Violência nas ruas. Um país em guerra civil não declarada. Imagem da TV Brasil. ,
A política de segurança no Rio afundou de modo espetacular. As Unidades de Polícia Pacificadoras (UPPs), criadas há quase uma década, e que pretendiam recuperar os territórios ocupados pelo narcotráfico, fracassaram redondamente. Não passaram de um pequeno Estado de Sítio sobre as comunidades, no qual direitos civis básicos foram violados. Em 70% dos casos, houve denúncias de corrupção e maus tratos contra moradores. Os casos mais emblemáticos foram o sequestro, a tortura e o desaparecimento de Amarildo, na Rocinha, e o de um tenente do Exército que decidiu levar para casa dois aparelhos de ar-condicionado de um morador do Complexo do Alemão. Ou seja: não adiantava ocupar o quintal dos traficantes com uma polícia bandida. Não que a instituição seja criminosa, mas está povoada por maus elementos. Com o dedo leve no gatilho.
Há no Rio de Janeiro cerca de 1.300 favelas e bairros muito pobres. Segundo o ministro Jugmann, 850 deles são dominados pelo crime organizado. Uma população de 1.3 milhão de pessoas estaria sob o jugo do narcotráfico. Só este ano, mais de 100 policiais militares foram assassinados no Rio. Não sei o número exato de “civis” tombados no conflito, mas são centenas e centenas. Só em 2017, 632 pessoas foram atingidas por balas perdidas, de acordo com a Folha de S., Paulo, incluindo mulheres e crianças. Além do mais, pesquisas de opinião pública revelam que os pobres têm mais medo das forças da lei do que dos bandidos. É o caos!
Com os incidentes de hoje, o prefeito do Rio, o bispo evangélico Marcelo Crivella, voltou a pedir ações das Forças Armadas contra a violência que assola a cidade. Os políticos acham que os militares estão aí para dar uma desculpa pública para o desgoverno. Isto não só desagrada a caserna, como não tem tido resultados.

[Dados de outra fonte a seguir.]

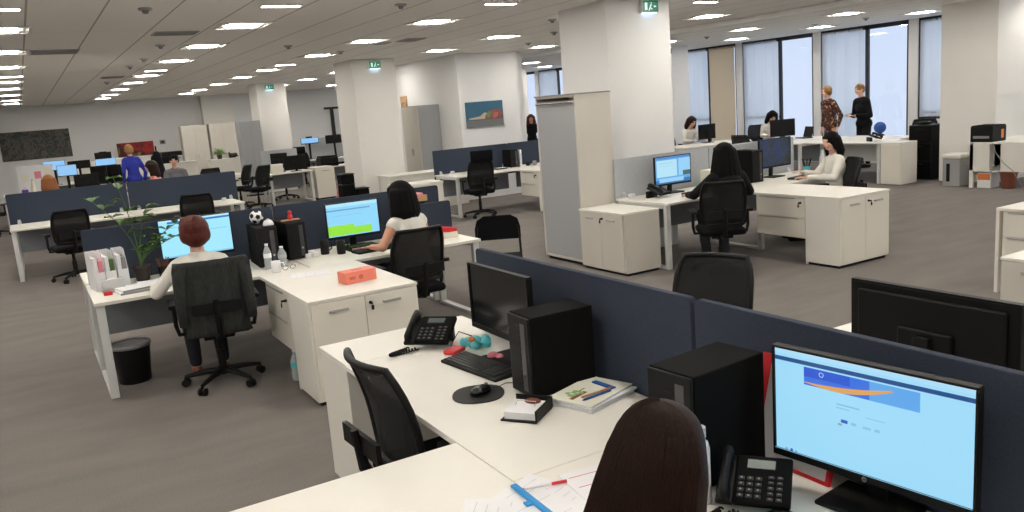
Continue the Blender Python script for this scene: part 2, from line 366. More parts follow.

Na verdade, os militares estão de saco cheio de agir para salvar a aparência de políticos pouco cofiáveis, que comprometem a imagem pública das Forças Armadas, especialmente o Exército e a Marinha.
É bom lembrar que o ex-governador Sérgio Cabral está preso por deslavada corrupção e que o Estado deve salários aos funcionários públicos. Se não construímos escolas e hospitais, seremos capazes de cuidar de quartéis e de tropas? O que falta mesmo são políticas de bem-estar social e redução das desigualdades. Sem isso, não há segurança que aguente, particularmente em um país onde o presidente e alguns ministros são acusados – justamente – de formação de quadrilha.